Enquanto um dos músicos mais talentosos e preocupados com o detalhe o concerto de Pernadas pode ter desiludido por alguns problemas técnicos, contudo, o músico conseguiu “improvisar” e usar o pouco tempo que tinha para a atuação, com músicas mais rápidas e efusivas, e adaptando as suas músicas, como Ya Ya Breathe, para versões mais cruas e a piscar o olho às suas referências mais “rockeiras”. Pernadas prova que, apesar das circunstâncias, todos os músicos excecionais serão sempre excecionais.
Para além de Pernadas, que utilizou durante o concerto um pedal de guitarra que emula a voz da personagem de anime Hatsune Miku, com um efeito totalmente psicadélico capaz de transcender a “voz” da guitarra, foi acompanhado pela sua talentosa banda, com Diogo Duque a realizar, até ao momento, o melhor solo de trompete do festival, durante a Spaceway 70, ou a voz explosiva de Margarida Campelo.
A representar uma geração mais velha de músicas, os Mão Morta de Adolfo Luxúria Canibal, apesar de por vezes parecerem ter uma receção da plateia, com pessoas a tentar abrir mosh pits durante uma secção de “spoken word” do vocalista, estes foram fieis a si próprios e interpretaram o seu mais recente disco No Fim Era o Frio como se estivessem numa sala fechada a realizar um concerto em nome próprio para os seus fãs mais acérrimos.
A navegar entre estilos musicais como o post rock ou synthwave, a banda que, apesar de não ter nada a provar a ninguém, mostrou porque é uma lenda da música portuguesa e, provavelmente, ganhou diversos novos fãs.
Ainda na música de guitarra na mão, Samuel Úria está em grande forma, não só musical, mas também com grandes movimentos de dança, e ofereceu, enquanto o sol ainda tentava brilhar entre as nuvens carregadas de chuva, um dos mais interessantes e divertidos concertos do dia.
Com fãs, novos e velhos, a acompanhar as suas canções, o músico de Tondela tratou de apresentar músicas do seu mais recente disco, mas também de fazer momentos mais íntimos para os fãs mais antigos, como uma versão intimista de Lenço Enxuto (mesmo que tenha provocado alguma desilusão por não ter contado com a presença em palco de Manel Cruz, que completa este dueto com Úria e que esteve mais cedo no certame a atuar com os Pluto).
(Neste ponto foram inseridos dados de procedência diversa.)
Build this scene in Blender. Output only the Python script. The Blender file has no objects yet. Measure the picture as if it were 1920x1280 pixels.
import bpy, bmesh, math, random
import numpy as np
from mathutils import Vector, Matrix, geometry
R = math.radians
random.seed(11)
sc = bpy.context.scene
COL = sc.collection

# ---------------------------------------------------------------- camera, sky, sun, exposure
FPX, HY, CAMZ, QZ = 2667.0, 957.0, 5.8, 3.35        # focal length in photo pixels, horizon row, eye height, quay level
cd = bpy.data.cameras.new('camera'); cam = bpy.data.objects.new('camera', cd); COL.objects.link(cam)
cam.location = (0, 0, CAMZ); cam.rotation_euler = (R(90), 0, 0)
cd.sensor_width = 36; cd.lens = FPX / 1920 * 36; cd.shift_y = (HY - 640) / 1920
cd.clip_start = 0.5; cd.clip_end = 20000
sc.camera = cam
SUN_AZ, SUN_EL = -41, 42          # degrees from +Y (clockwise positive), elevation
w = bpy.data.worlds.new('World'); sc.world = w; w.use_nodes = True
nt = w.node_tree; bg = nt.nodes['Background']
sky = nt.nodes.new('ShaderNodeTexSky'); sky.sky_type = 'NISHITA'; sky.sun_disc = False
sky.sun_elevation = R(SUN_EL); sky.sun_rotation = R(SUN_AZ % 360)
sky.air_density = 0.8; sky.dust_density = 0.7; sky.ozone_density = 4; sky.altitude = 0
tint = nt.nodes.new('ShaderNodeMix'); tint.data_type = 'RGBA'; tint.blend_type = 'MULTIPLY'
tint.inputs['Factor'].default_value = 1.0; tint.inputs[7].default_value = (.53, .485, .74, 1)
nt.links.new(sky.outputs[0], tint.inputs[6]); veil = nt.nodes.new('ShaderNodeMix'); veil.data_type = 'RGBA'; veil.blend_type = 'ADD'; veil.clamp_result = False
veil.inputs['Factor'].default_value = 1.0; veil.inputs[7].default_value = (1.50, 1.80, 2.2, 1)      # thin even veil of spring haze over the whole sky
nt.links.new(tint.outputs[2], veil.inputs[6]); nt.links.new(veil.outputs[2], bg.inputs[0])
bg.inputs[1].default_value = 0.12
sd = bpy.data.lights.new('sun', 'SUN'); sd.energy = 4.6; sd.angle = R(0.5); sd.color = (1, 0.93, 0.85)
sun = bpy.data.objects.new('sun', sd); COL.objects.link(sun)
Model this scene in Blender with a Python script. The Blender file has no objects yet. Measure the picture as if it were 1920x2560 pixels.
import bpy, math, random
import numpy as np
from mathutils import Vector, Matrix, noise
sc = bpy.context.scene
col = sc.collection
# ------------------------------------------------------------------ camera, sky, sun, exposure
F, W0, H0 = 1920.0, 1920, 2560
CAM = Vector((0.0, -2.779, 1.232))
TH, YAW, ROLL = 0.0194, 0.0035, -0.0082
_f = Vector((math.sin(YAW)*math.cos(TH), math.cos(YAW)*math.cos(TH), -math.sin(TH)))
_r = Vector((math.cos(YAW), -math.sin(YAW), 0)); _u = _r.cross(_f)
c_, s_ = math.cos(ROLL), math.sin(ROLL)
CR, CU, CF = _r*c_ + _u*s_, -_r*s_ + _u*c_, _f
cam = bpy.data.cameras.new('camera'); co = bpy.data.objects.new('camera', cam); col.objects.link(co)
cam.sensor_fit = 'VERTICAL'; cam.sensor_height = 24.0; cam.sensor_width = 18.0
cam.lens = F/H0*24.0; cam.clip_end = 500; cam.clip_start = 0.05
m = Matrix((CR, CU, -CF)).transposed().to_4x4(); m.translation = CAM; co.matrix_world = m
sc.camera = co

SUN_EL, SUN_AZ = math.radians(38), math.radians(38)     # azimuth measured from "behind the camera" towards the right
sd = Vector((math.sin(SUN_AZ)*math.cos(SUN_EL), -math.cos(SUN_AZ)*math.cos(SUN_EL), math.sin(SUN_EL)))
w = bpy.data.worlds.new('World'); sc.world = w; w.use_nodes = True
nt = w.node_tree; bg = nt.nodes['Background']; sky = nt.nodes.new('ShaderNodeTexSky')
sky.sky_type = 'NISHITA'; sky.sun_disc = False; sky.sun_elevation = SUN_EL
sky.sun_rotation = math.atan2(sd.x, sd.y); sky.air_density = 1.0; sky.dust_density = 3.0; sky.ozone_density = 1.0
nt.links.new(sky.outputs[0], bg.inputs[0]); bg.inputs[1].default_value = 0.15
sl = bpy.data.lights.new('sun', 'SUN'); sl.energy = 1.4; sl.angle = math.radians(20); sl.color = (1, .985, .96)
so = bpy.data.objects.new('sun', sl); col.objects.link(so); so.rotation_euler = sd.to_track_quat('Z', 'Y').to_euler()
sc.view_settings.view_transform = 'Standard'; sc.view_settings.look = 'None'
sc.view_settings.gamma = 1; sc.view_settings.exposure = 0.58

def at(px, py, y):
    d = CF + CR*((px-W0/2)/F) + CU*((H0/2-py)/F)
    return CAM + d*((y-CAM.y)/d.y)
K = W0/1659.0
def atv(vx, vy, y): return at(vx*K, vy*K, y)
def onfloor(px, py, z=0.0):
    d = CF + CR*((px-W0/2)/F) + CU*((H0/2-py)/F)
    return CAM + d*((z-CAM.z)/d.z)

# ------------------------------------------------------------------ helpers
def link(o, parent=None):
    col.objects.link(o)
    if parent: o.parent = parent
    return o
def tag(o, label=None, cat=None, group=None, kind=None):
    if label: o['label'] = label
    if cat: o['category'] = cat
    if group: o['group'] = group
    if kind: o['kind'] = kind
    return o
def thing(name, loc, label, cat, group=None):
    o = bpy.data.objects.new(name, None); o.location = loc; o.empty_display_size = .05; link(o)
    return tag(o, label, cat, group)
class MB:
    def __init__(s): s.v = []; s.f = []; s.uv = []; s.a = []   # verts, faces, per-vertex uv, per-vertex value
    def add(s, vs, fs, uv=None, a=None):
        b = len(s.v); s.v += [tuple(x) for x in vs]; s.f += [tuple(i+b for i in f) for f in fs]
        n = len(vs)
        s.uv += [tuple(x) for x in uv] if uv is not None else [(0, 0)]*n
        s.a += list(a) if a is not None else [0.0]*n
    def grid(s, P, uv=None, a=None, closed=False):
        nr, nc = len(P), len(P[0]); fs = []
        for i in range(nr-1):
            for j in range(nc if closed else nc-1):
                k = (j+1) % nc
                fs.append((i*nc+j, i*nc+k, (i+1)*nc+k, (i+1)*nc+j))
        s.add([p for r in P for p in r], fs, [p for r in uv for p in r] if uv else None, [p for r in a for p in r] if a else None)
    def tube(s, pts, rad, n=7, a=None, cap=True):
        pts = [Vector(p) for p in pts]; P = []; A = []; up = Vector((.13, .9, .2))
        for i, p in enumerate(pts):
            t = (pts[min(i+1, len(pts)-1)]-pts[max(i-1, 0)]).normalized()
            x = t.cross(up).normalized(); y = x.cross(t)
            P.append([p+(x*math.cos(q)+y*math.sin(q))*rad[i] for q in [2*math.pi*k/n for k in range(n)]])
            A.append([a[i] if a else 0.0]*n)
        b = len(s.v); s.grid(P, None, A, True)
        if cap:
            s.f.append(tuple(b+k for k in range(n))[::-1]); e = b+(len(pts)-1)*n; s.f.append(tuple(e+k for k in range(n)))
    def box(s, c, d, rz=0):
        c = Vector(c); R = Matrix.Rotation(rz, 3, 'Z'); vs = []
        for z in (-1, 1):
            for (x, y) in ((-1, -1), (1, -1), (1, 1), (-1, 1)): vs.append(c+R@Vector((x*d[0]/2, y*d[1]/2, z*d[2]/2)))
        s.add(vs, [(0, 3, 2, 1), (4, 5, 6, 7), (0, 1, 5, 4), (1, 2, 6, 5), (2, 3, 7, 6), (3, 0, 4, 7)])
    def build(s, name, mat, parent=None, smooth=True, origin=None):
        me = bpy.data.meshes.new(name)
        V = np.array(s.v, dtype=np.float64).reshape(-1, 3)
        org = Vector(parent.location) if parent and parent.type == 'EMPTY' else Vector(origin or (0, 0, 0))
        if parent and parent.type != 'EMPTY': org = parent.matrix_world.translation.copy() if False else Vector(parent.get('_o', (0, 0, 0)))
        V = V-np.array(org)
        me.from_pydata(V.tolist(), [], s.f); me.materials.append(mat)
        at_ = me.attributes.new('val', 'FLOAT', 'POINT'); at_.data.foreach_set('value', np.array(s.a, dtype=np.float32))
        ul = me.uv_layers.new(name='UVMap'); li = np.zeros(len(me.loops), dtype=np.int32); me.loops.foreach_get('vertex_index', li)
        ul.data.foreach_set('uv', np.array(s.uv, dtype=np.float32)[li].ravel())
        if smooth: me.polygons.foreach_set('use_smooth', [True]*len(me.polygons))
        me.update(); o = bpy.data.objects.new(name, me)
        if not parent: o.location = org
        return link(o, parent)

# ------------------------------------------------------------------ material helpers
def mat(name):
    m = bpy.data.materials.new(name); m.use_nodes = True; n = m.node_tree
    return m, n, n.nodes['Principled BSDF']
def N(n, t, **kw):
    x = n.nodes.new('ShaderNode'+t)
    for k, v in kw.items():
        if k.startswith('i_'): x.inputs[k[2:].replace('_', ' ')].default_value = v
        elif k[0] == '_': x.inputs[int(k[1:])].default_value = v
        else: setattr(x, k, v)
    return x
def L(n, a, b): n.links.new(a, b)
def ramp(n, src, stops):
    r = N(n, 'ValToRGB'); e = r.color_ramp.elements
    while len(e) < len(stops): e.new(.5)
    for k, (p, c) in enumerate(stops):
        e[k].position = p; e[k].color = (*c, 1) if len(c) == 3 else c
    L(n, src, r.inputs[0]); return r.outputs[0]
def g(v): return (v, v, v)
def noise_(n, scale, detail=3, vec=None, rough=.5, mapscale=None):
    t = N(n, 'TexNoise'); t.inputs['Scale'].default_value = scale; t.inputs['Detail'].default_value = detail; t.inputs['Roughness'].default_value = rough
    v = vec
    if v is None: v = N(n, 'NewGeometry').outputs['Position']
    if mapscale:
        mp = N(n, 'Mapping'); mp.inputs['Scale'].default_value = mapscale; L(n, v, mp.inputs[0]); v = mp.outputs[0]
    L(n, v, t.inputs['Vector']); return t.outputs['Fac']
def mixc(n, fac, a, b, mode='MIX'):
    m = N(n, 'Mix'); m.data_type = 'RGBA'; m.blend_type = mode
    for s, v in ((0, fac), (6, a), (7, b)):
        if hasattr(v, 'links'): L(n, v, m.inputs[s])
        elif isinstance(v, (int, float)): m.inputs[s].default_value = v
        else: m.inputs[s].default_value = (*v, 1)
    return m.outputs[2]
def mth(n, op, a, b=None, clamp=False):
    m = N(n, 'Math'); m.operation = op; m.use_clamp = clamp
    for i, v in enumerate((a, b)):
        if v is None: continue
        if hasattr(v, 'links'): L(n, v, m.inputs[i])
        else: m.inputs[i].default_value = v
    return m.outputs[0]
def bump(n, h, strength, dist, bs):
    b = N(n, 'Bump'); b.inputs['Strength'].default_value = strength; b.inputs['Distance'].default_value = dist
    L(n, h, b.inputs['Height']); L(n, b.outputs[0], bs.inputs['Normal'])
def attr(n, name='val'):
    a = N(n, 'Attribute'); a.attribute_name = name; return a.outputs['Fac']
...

Os Linda Martini, uma das bandas mais acarinhadas deste festival e cuja evolução tem sido marcada por presenças no Paredes de Coura, apesar de lhes faltar uma guitarra (o guitarrista de longa data do grupo, Pedro Geraldes, abandonou o grupo em fevereiro deste ano, tendo sido substituído por Filho da Mãe) apresentaram uma energia e atitude como se nada tivesse mudado, entregando-se por completo aos seus fãs em performances emotivas das suas (novas e velhas) músicas.
O grupo apresentou a mesma pujança que tem habituado o festival que acontece nas margens do Rio Coura, e mesmo com uma nova geração de fãs à frente, a banda continuo a receber o tratamento habitual, com diversos moshes e com gritos a acompanhar o refrão da sua icónica música, Cem Metros Sereia.
Entre rock, hip-hop, rap, eletrónica, também houve tempo para o fado, e ninguém o cantou melhor que Rita Vian, um dos mais especiais talentos do movimento “Novo Fado” e a única mulher a atuar neste primeiro dia do festival.
A artista mostrou a Paredes de Coura como este estilo, aparentemente, ultrapassado pode ser reinterpretado com linguagens e batidas do presente e futuro, mas também que ainda existe espaço para regressar ao passado, apresentando uma canção que os seus avós cantavam na sua casa.
Para além destes artistas, ainda atuaram os Pluto, 10000 Russos, Noiserv, You Can’t Win Charlie Brown, Club Makumba, The Twist Connection, Rapaz Ego, Benjamim, Paraguaii, Ocenpsiea e The Lemon Lovers, enquanto o encerramento da noite ficou a cargo de Moullinex e, por fim, do Conjunto Cuca Monga.
O festival continua amanhã, quarta-feira, com artistas como Idles, Beach House e os Badbadnotgood, que, apesar de estar programados atuar apenas na sexta-feira, foram mudados para quarta devido ao cancelamento do concerto de King Gizzard and the Lizard Wizard.